In 2014, Williams-Thomas covered the verdict of Oscar Pistorius and was the only British journalist to meet with Pistorius during his trial, writing an exclusive report for UK national newspaper Daily Mirror. On 24 June 2016, ITV broadcast Oscar Pistorius: The Interview in which the former Paralympian spoke in a world exclusive to Williams-Thomas, in his first television interview about the night he shot and killed his girlfriend, Reeva Steenkamp in 2013. It was broadcast in Pistorius's home country of South Africa immediately after the ITV programme finished.
On 11 November 2014, This Morning broadcast an exclusive interview with Jo Westwood, the ex-wife of jailed sex offender Max Clifford.
In 2015, Williams-Thomas investigated the unsolved murder of BBC presenter Jill Dando. Writing in the Daily Mirror he theorized that she was murdered by the London underworld for her work on Crimewatch.
Williams-Thomas was the reporter for ITV's crime series The Investigator: A British Crime Story, produced by Simon Cowell's Syco. The series re-examined a 30 year old previously 'closed' murder case, the murder of Carole Packman, whose body has never been found. The series was broadcast over four consecutive weeks on ITV, from 14 July 2016. Dorset Police subsequently confirmed that the case remained open and that they would be examining new evidence presented by Williams-Thomas.
Series 2 of Williams-Thomas's crime series returned to ITV in April 2018 in a three-part series.
In 2019 Williams-Thomas started investigating for a new crime series the unsolved murder of teenage mum Nicola Payne.  Nicola Payne, aged 18, who was from Coventry and had a 6 month old son at the time, went missing on the 14 December 1991. She was on her way to her parents' home.

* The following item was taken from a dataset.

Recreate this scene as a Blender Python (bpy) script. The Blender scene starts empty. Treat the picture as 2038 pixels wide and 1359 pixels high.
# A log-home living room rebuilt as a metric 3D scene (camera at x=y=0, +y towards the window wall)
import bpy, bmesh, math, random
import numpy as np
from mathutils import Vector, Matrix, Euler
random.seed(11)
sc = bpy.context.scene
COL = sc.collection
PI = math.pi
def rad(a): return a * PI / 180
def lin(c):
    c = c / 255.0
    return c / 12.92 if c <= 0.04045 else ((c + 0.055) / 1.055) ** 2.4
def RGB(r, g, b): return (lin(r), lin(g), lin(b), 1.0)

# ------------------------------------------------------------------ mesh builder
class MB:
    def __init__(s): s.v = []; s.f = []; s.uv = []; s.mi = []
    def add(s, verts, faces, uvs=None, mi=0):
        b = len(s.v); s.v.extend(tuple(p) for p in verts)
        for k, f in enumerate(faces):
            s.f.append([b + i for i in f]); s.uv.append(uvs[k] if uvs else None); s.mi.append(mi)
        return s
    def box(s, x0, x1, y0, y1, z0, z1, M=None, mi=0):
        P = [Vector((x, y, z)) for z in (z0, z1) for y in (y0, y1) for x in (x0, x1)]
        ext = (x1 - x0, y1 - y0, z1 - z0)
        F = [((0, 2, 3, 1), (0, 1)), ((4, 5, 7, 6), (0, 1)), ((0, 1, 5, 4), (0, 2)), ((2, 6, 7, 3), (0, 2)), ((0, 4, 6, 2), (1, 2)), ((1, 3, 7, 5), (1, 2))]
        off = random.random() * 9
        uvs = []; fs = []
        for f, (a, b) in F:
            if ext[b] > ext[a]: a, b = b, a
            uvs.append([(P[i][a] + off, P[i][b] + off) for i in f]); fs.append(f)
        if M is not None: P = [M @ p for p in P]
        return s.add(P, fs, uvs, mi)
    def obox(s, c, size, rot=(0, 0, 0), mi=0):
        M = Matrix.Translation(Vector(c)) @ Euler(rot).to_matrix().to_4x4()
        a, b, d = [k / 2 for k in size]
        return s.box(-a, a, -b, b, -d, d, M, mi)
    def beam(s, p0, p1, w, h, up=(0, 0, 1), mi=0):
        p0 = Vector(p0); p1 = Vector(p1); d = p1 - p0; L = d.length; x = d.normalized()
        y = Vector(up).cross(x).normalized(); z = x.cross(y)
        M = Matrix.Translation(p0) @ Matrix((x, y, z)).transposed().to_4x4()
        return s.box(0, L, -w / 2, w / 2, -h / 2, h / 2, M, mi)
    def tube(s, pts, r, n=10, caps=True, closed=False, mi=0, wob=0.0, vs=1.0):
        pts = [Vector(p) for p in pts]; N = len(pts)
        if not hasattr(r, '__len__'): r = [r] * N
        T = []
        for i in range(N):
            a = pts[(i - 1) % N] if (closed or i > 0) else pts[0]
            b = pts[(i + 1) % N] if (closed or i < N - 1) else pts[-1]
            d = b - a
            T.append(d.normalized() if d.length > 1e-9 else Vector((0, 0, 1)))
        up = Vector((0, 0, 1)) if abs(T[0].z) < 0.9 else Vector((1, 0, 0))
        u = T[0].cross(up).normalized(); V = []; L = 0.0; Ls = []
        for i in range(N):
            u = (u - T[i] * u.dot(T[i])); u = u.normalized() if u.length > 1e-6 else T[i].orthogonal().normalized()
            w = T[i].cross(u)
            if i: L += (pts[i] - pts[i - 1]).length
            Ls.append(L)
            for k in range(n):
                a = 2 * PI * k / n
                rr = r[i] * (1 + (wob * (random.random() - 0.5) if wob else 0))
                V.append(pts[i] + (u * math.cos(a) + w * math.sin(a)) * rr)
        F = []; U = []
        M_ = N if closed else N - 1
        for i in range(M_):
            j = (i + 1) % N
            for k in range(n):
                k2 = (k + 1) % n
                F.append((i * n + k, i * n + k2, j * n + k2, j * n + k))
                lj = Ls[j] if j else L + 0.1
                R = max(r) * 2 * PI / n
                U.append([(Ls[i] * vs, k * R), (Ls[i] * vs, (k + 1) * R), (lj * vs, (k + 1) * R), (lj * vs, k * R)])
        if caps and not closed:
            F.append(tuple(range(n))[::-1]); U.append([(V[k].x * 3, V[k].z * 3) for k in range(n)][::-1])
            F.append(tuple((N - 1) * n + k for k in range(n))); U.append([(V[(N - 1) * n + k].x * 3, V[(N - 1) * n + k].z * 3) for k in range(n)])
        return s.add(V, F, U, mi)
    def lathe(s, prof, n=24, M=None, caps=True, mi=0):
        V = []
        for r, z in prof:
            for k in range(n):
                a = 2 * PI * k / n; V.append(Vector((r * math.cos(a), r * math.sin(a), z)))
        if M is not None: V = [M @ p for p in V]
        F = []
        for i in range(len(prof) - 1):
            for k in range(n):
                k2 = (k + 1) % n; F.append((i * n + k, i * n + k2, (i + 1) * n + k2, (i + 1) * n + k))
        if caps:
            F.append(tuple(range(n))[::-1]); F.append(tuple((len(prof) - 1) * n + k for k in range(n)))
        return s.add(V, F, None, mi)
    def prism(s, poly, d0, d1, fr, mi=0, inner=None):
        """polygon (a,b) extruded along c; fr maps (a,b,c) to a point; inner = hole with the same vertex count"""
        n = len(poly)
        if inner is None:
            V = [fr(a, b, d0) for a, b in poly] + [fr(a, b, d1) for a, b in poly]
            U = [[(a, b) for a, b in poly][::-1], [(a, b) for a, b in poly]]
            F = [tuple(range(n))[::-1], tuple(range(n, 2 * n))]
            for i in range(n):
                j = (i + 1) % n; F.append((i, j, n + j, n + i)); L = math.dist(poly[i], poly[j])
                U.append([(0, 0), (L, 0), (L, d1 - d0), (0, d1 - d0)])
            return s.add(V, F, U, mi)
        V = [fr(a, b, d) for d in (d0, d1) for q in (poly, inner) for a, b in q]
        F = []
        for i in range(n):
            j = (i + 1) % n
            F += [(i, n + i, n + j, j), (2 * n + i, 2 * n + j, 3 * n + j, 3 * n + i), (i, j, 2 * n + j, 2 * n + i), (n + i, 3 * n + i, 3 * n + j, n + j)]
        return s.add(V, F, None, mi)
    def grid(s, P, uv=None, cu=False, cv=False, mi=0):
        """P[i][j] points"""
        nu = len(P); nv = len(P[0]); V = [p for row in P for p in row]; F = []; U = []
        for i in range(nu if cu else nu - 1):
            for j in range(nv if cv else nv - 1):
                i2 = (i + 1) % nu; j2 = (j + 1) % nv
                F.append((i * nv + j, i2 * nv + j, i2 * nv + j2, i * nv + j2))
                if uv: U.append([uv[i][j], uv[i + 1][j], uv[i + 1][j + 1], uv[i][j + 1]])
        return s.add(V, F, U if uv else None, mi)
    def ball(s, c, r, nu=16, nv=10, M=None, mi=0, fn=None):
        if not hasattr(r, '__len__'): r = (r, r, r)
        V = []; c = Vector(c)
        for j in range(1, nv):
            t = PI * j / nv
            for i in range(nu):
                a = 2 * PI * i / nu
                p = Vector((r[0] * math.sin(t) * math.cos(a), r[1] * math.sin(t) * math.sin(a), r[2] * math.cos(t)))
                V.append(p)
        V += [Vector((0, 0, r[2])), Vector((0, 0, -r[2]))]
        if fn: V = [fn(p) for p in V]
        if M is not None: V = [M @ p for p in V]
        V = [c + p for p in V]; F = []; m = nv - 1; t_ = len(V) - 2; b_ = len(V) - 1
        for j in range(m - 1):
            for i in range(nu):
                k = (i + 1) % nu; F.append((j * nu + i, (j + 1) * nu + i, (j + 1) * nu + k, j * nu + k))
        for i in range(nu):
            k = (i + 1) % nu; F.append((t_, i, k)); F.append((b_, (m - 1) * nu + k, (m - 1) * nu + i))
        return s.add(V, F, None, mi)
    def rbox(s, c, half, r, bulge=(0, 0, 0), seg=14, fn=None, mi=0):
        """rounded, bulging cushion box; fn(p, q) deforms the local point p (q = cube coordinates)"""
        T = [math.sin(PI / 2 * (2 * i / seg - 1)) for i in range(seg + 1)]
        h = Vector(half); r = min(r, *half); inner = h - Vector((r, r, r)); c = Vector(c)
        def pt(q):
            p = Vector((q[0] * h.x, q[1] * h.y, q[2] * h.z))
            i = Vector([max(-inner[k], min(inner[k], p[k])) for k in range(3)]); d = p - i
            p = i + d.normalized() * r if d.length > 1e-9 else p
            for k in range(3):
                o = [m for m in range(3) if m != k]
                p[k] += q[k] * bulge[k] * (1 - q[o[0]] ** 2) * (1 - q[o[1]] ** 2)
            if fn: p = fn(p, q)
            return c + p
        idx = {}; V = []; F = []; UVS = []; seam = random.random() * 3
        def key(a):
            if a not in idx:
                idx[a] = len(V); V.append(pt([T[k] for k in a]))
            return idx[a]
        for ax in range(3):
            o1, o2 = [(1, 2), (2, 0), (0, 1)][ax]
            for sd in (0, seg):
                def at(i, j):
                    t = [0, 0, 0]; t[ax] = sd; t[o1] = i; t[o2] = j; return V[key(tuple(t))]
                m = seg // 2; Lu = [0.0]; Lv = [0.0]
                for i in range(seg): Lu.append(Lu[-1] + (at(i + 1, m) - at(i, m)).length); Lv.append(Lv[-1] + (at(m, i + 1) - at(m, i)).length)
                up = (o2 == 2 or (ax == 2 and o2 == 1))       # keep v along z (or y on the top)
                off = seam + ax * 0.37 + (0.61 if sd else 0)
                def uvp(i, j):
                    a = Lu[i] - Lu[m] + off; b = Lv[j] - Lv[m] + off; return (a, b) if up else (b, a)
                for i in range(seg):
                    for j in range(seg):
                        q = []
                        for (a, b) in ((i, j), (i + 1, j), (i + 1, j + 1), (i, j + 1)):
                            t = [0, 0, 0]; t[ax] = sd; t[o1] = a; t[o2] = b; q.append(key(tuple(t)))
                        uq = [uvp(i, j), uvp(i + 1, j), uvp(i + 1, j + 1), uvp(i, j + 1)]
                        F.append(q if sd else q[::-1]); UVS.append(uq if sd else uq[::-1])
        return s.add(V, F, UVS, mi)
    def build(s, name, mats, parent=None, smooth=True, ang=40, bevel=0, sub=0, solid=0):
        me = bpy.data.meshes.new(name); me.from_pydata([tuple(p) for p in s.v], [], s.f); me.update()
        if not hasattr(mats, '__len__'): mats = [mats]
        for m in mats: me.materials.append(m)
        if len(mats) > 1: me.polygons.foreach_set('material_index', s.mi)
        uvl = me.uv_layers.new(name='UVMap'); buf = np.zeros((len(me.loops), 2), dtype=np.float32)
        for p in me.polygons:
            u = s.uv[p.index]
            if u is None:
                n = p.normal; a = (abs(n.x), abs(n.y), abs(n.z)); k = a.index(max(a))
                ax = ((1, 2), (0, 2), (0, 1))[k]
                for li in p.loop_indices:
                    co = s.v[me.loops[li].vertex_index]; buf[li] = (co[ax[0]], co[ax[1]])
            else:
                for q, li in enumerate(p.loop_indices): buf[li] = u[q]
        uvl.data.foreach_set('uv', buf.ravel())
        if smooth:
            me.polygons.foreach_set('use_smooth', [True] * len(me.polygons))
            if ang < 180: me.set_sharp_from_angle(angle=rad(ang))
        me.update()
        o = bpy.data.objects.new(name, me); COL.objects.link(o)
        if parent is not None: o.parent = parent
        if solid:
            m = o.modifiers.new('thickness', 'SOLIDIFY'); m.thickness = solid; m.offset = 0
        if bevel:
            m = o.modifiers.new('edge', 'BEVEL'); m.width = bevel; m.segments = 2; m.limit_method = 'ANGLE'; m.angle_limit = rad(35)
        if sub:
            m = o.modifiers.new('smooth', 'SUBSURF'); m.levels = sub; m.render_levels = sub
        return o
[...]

Her body has never been found and remains one of the country's biggest unsolved murder investigations.
In Feb 2020 Williams-Thomas joined the Channel 4 series Hunted, as the Head of Special Operations

Filmography

Transworld Publishing has acquired the UK and Commonwealth Rights from Furniss Lawton to Williams-Thomas's book 'Hunting Killers' which was published on 27 June 2019.